Timing is everything. This issue addresses the opinions of dealers all across the country on the Auto Finance business (note, Tom Hudson, I didn’t say “lenders”). The 2nd Annual Auto Finance Survey is technically the third time in 12 months (counting the Dealers’ Choice Awards) Auto Dealer Monthly has taken the temperature of the dealers on their all-important retail “partners.” I have said many times, the Auto Finance business is like looking at the sea. It is a fluid environment. You have high tides and low tides. Sometimes you are riding the wave, and sometimes you are in the trough. Only one thing is constant—it is always changing. Change manifests itself in many ways. There are acquisitions and mergers and accompanying name changes. HSBC buying Household Automotive Finance, changing their name and moving their focus more toward the near-prime and prime market. Capital One buying Onyx and embracing a beta test with select independent dealers. Wells Fargo selling off their Consumer Auto Receivables division and becoming CAR Financial. New lenders emerging to national prominence such as Regional Acceptance did over the last 12 months.

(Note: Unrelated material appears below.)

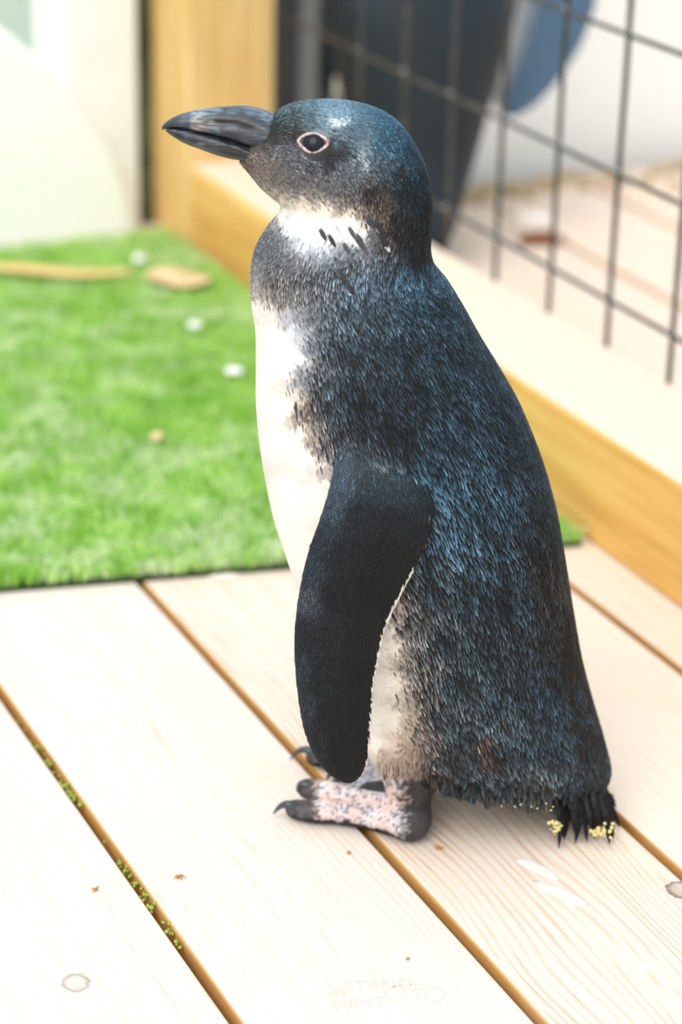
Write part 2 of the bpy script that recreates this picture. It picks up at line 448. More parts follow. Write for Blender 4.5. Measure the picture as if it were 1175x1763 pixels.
# (ventral px, dorsal px, half width m), tail end first; both edges measured on the bird's own mid plane
SEC = [
 ((706, 1300), (1036, 1350), .028), ((672, 1282), (1050, 1322), .045), ((632, 1245), (1041, 1276), .057),
 ((596, 1190), (1020, 1205), .066), ((562, 1120), (1001, 1130), .072), ((530, 1050), (986, 1045), .076),
 ((507, 985), (974, 970), .078), ((488, 930), (961, 895), .079), ((470, 875), (946, 835), .079),
 ((456, 810), (926, 775), .078), ((446, 745), (897, 706), .076), ((441, 680), (866, 650), .072),
 ((441, 620), (832, 594), .067), ((440, 565), (802, 540), .061), ((433, 515), (774, 494), .055),
 ((431, 472), (750, 462), .049), ((439, 430), (742, 432), .043), ((457, 398), (743, 400), .038),
 ((476, 374), (745, 362), .0355), ((484, 354), (742, 320), .034), ((478, 343), (730, 280), .0335),
 ((466, 334), (707, 238), .033), ((455, 325), (680, 207), .032), ((445, 315), (645, 188), .031),
 ((436, 304), (602, 178), .029), ((428, 294), (560, 177), .0258), ((420, 285), (520, 182), .0215),
 ((414, 277), (488, 191), .0160), ((412, 268), (470, 204), .0110)]
def loft_body(scale_n=190, nt=112, taper=None):
    rows = []
    for k_, (V, D, w) in enumerate(SEC):
        if taper: w = w * np.interp(k_, [0, taper], [.50, 1.27])
        a = on_y(*V, Y0); b = on_y(*D, Y0)
        rows.append([*a, *b, w])
    R = catmull(np.array(rows), scale_n)
    th = np.linspace(0, 2 * math.pi, nt, endpoint=False)
    A = R[:, None, 0:3]; B = R[:, None, 3:6]; w = R[:, None, 6]
    c = np.cos(th)[None, :, None]; s = np.sin(th)[None, :]
    Pm = (A + B) / 2 - (B - A) / 2 * c
    Pm = Pm.copy()
    # body a touch fuller towards the belly
    ys = np.sign(s) * np.abs(s) ** .88 * w
    Pm[..., 1] = Y0 - ys            # theta in (0, pi) is the near side
    return Pm
def grid_faces(ns, nt):
    i = np.arange(ns - 1)[:, None]; k = np.arange(nt)[None, :]
    k2 = (k + 1) % nt
    return np.stack([i * nt + k, i * nt + k2, (i + 1) * nt + k2, (i + 1) * nt + k], -1).reshape(-1, 4)
FLIP = [ # (front px, back px, mid-plane Y offset, half thickness)
 ((616, 716), (676, 742), -.050, .008), ((592, 752), (706, 790), -.0625, .0105), ((577, 800), (728, 830), -.0722, .0100),
 ((565, 850), (740, 880), -.0785, .0085), ((549, 900), (738, 928), -.083, .0072), ((531, 950), (722, 965), -.0855, .0062),
 ((517, 1010), (697, 1015), -.087, .0055), ((508, 1078), (668, 1075), -.087, .0050), ((508, 1145), (651, 1145), -.086, .0046),
 ((514, 1205), (643, 1208), -.085, .0043), ((524, 1258), (639, 1262), -.083, .0040), ((541, 1300), (635, 1303), -.0815, .0037),
 ((562, 1328), (626, 1330), -.0805, .0032), ((586, 1344), (612, 1345), -.080, .0022)]
def loft_flipper(spec, ns=90, nt=40):
    rows = [[*on_y(*a, Y0 + yo), *on_y(*b, Y0 + yo), t] for a, b, yo, t in spec]
    R = catmull(np.array(rows), ns)
    th = np.linspace(0, 2 * math.pi, nt, endpoint=False)
    A = R[:, None, 0:3]; B = R[:, None, 3:6]; w = R[:, None, 6]
    c = np.cos(th)[None, :, None]; s = np.sin(th)[None, :]
    cc = np.sign(c) * np.abs(c) ** .9
    Pm = ((A + B) / 2 - (B - A) / 2 * cc).copy()
    th_ = w * s * (1.0 + .35 * c[..., 0])          # thicker leading edge
    Pm[..., 1] -= th_
    return Pm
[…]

Change also represents new challenges, or “hiccups.” All businesses have them. Depending on the operation’s financial strength and the leadership’s mettle they can truly wind up being nothing more than that—all the way to an aneurism. Over the last 15 years in the auto finance community, we have witnessed many hiccups. Some of these have come from today’s most respected and significant auto finance companies in the industry. Others came from companies that unfortunately didn’t have the strength and leadership and are no longer around.

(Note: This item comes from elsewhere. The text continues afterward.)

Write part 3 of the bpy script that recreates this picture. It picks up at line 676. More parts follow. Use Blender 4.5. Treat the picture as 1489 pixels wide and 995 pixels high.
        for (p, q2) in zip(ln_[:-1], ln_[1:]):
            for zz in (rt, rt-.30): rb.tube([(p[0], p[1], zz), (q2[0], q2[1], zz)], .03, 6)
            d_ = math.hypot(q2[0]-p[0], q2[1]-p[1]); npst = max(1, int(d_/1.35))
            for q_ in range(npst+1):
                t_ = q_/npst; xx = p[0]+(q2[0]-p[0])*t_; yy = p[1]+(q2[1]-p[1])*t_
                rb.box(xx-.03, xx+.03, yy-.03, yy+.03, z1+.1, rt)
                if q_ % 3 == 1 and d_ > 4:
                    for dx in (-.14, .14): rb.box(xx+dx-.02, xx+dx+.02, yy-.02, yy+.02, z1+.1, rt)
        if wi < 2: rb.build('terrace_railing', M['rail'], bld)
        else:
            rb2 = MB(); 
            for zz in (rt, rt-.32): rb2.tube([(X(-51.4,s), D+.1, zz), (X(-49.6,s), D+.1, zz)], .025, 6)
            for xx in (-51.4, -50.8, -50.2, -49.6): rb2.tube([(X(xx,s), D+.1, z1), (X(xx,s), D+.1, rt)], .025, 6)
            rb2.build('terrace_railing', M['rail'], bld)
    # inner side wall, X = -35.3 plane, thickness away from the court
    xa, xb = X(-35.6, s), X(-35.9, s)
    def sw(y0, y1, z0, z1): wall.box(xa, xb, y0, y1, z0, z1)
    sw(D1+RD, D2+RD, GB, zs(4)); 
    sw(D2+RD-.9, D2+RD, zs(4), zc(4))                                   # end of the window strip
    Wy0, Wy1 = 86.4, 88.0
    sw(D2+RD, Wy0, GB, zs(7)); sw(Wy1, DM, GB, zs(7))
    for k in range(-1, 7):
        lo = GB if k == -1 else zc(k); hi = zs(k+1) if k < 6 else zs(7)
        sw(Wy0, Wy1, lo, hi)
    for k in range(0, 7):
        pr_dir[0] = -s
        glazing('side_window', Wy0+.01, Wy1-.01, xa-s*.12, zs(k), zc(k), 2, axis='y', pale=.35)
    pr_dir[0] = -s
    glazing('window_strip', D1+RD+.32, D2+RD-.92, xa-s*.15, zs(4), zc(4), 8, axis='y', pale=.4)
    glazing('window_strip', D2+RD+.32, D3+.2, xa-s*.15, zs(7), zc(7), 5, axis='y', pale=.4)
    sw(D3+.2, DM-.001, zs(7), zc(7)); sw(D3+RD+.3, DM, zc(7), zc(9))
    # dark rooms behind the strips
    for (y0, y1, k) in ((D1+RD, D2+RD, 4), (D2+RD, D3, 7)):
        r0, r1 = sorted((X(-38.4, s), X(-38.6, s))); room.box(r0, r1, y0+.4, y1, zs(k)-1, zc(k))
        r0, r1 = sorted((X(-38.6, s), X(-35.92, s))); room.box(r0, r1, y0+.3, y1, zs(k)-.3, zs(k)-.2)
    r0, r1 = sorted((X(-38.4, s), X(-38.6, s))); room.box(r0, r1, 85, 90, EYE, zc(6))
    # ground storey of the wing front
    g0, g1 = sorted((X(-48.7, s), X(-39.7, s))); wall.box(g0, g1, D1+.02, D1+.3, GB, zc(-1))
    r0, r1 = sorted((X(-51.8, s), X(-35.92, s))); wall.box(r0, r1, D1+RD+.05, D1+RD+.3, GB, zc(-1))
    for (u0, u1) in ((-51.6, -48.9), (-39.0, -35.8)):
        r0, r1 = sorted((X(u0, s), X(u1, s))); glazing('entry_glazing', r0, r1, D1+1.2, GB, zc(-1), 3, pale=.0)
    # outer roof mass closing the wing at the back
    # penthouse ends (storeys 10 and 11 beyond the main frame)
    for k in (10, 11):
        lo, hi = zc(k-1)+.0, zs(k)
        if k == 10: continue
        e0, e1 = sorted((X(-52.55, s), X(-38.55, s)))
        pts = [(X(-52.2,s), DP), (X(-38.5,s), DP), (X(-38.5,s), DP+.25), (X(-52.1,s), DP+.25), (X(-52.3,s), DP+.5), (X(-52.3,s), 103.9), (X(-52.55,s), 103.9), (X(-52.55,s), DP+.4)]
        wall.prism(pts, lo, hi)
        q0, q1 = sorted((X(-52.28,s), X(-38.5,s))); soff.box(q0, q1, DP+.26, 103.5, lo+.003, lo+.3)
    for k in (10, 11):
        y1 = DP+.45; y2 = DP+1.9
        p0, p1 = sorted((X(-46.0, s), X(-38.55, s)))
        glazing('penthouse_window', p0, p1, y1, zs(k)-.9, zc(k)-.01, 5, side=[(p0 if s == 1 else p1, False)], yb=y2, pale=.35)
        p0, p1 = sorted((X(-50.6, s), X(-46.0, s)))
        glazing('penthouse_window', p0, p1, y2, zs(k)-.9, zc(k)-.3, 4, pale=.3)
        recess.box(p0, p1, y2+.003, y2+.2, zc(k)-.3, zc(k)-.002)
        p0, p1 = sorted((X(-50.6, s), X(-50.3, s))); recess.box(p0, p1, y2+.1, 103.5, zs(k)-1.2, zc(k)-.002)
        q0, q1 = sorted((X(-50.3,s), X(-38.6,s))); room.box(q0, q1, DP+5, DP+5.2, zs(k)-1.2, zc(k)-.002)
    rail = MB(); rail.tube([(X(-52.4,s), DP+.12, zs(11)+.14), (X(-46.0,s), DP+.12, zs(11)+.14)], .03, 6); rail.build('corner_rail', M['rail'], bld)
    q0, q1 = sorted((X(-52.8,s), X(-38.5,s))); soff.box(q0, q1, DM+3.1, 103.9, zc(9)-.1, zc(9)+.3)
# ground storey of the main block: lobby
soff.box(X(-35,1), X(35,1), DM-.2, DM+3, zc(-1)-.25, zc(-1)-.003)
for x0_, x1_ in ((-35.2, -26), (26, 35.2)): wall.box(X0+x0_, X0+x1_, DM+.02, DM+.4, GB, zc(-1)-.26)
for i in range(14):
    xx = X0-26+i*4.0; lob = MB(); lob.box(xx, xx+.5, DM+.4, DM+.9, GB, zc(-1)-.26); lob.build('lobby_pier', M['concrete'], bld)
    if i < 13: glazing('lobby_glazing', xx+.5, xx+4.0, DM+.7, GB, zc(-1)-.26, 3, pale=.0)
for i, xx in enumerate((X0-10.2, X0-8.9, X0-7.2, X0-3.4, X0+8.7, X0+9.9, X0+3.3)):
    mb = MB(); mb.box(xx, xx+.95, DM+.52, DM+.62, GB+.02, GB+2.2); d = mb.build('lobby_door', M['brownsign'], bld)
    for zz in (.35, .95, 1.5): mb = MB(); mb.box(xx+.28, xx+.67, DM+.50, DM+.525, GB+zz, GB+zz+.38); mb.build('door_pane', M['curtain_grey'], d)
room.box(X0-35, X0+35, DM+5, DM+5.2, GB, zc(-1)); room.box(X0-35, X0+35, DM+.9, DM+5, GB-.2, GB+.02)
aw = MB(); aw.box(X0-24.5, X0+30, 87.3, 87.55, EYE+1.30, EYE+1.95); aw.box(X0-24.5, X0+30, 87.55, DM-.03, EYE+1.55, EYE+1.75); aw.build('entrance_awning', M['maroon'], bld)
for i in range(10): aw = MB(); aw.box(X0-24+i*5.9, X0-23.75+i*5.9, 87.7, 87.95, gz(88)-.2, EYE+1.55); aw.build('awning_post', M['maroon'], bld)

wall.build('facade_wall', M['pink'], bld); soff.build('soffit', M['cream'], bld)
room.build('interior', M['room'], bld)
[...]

About two and a half years ago, hiccups by Capital One, Household and AmeriCredit had some (not me!) in the Special Finance industry thinking that the sky was falling, that Special Finance as we knew it was about to change forever. Obviously, that was not the case. The impact of three of the biggest auto finance companies collectively reducing their volume while refocusing their programs created a period of time with a low tide. Their hiccups inevitably became nothing more than that, causing them to refocus and alter their models and today they are more solid than ever and a key financing partner to thousands of dealers across the country.